San Diego was not immune to the post-World War II guitar craze that swept America. At a time when many guitars were manufactured in the Midwest or back East, a few independent Southern California luthiers were building custom guitars of exceptional quality.

In his San Diego garage, Walter James ‘Jim’ Harvey, a Chief Metalsmith in the United States Navy and son of a carpenter and cabinetmaker, used simple tools to build at least a dozen customized, professional-grade stringed instruments and cases.

Sometime around 1950, Harvey visited the Bostonia Ballroom in El Cajon, a popular stop on the West Coast country western music circuit. It was there he met Paul Bigsby and his groundbreaking electric solid body guitar. When Harvey began designing and building his own instruments, his choice of materials and execution clearly show a Bigsby influence. Customization is a strong theme in Harvey’s work thanks to the influence of San Diego’s early country western music community and their tendency to personalize their instruments and accessories.
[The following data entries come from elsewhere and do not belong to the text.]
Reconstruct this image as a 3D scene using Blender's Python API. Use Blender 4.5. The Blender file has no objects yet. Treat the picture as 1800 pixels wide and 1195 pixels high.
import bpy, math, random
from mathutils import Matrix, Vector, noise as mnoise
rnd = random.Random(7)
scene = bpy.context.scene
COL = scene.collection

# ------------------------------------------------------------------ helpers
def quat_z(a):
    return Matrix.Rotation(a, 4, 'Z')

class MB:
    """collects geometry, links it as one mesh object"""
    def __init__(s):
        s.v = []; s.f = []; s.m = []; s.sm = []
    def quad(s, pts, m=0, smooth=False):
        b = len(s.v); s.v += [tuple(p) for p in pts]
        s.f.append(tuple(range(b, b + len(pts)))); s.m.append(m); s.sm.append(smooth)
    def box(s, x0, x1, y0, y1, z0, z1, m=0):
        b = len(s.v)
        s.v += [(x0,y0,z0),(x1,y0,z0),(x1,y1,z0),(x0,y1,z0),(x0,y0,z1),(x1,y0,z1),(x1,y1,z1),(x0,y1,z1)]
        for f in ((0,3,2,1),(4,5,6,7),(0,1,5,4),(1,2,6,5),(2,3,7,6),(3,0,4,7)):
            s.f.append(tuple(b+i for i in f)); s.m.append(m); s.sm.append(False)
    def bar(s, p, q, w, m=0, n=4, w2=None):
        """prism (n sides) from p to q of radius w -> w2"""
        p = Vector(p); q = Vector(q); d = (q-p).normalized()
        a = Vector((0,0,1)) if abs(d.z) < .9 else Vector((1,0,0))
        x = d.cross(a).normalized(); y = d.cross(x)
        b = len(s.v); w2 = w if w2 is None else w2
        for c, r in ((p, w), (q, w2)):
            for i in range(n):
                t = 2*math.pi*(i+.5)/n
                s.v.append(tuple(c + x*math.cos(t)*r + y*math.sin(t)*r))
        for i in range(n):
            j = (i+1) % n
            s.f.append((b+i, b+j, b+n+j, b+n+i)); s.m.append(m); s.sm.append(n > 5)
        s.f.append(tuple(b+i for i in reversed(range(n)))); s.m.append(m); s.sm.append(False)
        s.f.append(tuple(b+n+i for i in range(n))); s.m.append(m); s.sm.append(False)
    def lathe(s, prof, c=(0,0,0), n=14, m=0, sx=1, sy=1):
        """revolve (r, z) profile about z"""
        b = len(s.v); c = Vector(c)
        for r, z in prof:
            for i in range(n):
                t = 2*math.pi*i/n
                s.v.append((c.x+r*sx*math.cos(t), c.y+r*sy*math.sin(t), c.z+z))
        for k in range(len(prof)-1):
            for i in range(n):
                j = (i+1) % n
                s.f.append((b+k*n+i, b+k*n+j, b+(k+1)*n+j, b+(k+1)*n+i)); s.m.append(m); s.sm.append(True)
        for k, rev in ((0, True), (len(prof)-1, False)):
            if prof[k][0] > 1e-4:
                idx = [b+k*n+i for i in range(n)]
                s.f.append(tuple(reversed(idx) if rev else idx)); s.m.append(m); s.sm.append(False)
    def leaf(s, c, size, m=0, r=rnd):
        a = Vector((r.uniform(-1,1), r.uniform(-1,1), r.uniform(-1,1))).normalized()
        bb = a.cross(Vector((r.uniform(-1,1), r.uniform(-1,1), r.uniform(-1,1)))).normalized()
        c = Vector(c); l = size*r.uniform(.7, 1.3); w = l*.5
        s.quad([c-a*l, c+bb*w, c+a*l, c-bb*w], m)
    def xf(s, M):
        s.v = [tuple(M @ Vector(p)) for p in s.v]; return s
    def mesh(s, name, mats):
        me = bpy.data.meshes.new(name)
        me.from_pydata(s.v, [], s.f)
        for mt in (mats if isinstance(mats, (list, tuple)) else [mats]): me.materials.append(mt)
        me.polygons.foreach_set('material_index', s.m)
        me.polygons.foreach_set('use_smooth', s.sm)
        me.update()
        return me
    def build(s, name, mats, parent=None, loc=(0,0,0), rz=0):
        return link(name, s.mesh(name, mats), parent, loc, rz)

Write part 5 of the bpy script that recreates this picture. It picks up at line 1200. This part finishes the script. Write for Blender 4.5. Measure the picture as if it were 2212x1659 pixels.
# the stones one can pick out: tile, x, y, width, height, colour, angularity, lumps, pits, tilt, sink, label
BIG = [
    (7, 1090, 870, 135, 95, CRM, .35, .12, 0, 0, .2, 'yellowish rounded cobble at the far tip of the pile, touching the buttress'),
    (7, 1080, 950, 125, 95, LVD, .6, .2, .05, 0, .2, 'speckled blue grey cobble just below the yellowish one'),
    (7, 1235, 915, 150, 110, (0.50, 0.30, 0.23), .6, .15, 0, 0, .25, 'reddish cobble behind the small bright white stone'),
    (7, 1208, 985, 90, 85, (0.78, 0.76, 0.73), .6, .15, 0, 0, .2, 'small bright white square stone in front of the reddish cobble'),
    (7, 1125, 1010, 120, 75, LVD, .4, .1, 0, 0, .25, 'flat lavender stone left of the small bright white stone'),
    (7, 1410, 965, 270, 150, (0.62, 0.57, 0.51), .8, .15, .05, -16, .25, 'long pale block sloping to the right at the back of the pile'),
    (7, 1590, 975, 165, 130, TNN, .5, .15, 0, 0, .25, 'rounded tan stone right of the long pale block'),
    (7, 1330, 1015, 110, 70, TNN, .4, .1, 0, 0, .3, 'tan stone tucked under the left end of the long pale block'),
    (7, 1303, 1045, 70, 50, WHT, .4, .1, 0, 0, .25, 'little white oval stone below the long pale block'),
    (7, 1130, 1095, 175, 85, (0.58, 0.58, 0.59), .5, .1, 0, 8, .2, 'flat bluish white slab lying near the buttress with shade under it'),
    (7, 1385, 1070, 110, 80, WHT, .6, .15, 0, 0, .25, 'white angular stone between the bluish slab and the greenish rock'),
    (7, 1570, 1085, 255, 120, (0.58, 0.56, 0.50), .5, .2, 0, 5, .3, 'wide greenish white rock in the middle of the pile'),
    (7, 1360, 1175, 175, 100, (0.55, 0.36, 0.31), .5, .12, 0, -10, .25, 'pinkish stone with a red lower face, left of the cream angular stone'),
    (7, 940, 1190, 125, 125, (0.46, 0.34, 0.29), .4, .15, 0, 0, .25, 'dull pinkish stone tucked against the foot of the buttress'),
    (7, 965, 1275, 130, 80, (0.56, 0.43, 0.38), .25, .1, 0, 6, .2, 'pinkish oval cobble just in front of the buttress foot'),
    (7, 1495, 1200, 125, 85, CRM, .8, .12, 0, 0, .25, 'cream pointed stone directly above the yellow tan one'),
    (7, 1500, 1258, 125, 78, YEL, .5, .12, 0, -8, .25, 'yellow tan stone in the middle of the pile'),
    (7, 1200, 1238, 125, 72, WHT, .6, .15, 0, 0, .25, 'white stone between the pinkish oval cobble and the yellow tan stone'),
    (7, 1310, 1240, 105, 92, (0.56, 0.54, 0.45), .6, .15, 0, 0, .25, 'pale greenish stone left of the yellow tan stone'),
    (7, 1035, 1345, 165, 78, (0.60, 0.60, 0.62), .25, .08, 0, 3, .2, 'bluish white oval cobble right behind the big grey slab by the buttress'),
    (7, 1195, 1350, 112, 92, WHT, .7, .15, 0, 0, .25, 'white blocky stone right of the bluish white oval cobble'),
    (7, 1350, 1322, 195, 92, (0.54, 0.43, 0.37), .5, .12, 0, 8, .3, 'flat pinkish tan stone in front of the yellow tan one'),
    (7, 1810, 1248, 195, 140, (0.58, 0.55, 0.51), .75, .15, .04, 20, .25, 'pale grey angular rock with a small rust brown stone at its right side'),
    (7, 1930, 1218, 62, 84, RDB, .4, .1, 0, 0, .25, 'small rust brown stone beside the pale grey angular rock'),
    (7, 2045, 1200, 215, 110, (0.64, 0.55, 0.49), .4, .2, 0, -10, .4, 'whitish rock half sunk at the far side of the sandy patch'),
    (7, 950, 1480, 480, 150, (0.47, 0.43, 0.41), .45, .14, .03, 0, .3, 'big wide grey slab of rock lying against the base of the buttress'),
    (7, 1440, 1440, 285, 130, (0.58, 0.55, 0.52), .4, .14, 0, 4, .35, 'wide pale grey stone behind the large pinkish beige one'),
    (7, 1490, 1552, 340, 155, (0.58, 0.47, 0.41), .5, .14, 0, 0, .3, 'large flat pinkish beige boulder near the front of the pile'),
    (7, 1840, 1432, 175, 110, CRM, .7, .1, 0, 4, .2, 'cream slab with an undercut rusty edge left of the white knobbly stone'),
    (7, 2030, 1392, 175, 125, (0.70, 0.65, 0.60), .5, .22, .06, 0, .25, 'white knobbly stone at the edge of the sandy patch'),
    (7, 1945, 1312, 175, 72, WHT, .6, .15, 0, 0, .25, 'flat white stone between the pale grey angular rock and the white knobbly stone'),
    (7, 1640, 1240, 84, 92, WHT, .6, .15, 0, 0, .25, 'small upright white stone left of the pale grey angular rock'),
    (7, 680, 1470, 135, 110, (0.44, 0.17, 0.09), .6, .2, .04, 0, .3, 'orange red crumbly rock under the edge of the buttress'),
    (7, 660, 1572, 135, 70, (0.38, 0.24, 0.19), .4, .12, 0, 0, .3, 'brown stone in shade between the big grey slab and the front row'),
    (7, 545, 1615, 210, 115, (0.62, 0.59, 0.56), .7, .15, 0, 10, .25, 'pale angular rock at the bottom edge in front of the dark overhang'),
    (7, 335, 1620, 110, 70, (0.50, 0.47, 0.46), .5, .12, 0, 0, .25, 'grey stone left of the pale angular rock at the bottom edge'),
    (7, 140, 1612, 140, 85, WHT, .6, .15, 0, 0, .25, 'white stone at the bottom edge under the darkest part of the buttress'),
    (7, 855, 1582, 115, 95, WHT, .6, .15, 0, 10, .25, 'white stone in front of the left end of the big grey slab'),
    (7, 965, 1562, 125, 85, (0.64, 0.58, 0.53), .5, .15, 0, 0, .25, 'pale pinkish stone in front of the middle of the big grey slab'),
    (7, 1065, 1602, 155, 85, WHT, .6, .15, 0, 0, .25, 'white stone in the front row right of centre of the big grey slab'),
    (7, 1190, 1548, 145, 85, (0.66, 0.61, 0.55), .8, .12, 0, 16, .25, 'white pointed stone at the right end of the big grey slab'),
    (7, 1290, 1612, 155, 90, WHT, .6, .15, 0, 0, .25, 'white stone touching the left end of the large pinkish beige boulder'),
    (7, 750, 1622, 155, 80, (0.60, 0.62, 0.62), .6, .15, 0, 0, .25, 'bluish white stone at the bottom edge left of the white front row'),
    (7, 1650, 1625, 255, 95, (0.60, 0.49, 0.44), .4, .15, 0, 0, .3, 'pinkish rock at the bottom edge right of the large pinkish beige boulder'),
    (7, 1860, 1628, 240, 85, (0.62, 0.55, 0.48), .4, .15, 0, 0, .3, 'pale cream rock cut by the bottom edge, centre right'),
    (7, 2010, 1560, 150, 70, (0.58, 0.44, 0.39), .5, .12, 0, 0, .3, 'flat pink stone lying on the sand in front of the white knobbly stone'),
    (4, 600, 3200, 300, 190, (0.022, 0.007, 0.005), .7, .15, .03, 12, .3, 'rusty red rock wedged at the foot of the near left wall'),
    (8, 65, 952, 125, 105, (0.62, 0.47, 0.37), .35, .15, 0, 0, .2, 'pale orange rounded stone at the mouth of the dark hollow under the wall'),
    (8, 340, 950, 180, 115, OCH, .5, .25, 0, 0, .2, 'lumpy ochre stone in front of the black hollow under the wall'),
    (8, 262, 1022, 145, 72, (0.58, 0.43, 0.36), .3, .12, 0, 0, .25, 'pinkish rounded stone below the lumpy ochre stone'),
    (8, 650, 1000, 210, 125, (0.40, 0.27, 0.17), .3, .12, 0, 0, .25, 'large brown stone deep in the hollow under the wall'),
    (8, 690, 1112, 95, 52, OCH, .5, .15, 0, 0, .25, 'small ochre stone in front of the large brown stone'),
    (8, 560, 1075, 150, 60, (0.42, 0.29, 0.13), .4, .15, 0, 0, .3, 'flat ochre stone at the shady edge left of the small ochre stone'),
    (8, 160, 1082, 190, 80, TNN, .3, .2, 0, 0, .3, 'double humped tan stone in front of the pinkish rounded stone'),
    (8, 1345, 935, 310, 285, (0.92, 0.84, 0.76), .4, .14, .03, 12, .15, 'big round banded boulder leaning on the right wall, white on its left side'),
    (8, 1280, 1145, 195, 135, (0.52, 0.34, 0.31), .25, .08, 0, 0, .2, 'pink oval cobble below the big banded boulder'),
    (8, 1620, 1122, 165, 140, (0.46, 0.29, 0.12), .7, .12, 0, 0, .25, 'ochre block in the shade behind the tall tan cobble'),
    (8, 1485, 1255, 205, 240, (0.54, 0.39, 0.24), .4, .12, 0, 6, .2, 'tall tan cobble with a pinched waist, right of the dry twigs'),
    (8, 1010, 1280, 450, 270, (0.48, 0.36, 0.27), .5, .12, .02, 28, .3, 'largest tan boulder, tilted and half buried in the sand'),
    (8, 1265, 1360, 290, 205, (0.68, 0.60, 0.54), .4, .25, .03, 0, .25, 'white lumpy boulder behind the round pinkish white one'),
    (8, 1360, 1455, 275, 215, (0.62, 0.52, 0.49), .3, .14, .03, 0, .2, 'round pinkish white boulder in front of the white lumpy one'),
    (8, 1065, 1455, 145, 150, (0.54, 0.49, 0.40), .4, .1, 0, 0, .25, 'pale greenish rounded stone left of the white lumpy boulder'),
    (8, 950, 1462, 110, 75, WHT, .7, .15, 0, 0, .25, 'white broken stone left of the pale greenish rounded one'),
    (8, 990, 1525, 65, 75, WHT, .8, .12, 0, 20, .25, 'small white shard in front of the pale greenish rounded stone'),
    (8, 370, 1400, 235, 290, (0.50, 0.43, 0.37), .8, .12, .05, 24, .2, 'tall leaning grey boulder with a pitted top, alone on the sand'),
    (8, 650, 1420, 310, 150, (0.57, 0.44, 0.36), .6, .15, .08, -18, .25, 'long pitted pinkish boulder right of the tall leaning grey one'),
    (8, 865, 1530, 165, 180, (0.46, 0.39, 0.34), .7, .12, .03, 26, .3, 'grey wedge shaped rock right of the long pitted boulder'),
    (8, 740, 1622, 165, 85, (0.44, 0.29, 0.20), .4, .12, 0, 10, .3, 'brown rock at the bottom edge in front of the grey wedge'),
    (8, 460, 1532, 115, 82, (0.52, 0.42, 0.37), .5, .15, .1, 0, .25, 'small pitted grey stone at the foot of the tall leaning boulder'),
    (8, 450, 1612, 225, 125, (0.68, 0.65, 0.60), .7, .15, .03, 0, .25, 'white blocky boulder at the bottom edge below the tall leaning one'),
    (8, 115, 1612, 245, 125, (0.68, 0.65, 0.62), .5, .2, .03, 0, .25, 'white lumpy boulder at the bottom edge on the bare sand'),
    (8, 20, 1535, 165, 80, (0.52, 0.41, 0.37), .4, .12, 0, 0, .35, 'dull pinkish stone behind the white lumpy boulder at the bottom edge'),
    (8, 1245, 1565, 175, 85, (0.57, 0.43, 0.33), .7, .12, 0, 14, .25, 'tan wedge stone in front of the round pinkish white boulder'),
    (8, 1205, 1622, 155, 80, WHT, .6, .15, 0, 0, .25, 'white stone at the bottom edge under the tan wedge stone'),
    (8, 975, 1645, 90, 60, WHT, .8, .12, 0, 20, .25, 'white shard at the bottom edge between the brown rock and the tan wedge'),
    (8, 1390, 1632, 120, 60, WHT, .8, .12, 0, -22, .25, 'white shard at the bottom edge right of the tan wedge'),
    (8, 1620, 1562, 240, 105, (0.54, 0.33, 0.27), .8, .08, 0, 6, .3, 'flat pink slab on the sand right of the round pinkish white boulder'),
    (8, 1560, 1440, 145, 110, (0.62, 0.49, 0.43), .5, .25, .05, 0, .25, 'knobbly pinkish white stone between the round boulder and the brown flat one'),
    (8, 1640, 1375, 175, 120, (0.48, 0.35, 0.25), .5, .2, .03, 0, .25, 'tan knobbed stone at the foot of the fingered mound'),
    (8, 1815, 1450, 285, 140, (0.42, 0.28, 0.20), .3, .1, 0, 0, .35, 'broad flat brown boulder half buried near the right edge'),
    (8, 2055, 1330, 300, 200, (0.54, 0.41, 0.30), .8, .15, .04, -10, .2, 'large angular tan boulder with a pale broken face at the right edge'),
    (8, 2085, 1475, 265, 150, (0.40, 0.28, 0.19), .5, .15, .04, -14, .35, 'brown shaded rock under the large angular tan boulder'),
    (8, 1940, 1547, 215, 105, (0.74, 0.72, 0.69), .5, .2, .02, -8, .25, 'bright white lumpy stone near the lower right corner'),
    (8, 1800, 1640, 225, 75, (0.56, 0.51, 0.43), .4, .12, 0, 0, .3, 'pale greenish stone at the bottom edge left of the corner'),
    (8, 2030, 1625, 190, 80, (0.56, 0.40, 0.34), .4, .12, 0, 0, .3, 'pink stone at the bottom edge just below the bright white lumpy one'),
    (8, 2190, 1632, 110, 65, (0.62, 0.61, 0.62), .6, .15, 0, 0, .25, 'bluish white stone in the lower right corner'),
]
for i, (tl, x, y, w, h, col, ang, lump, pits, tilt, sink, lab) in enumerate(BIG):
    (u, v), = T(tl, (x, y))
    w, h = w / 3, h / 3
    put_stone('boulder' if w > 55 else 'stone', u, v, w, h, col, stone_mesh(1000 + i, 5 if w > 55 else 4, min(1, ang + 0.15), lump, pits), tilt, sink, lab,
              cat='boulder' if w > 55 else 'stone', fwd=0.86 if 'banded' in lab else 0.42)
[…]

During a fevered decade of instrument building, Harvey entertained the idea of building a business out of his hobby, but a full-time Navy career and a busy family life took precedence. Many of his instruments, like the Double Neck, were specifically built for others by request. Others, like the Family Guitar and the Gambler’s Guitar, are the result of personal preference, curiosity, and experimentation.


On Display

  • Harvey 'Double Neck' Guitar

    Harvey 'Double Neck' Guitar
    Harvey 'Double Neck' Guitar
    John Goertz, a San Diego amateur musician, asked Harvey to build a double neck guitar with an 8-string mandolin he had designed to resemble a Gretsch Duo-Jet. The guitar features DeArmond pick-ups, Gretsch knobs, a Bigsby vibrato and Harvey’s signature musical eighth note headstock included on his later instruments. The birdseye maple, walnut accents and aluminum accessories speak strongly to Bigsby’s influence.
  • Harvey 'Family Guitar'

    Harvey 'Family Guitar'
    Harvey 'Family Guitar'
    Harvey finished his second ‘Family Guitar’ on a Navy ship returning from Japan after his third child was born. Like his first standard guitar, it features photos of his children, Howard and Barbara, and wife, Hilda, imbedded in the fretboard, this time including his third child, Walter, Jr. Harvey added to the familial personalization by naming the knobs for his children. The pick-ups are Bigsby’s and Harvey hand-made the Bigsby-inspired vibrato.
  • Harvey Harveytone or 'Gambler's Guitar'

    Harvey Harveytone or 'Gambler's Guitar'
    Harvey Harveytone or 'Gambler's Guitar'
    The playing card suits inlaid in the fretboard and other Mother of Pearl accents were carefully selected from abalone the Harvey family caught in San Diego waters. An ongoing project, this one-of-a-kind guitar started as a 10-string. Harvey reduced it to six, filling the extra holes with dice. In the 1970s Harvey cut the back down by half and added an Ovation-style bowl-back. Later, more holes were drilled to increase the string count to nine. Harvey reportedly enjoyed the freedom that came with an acoustic guitar, but at one point he electrified it.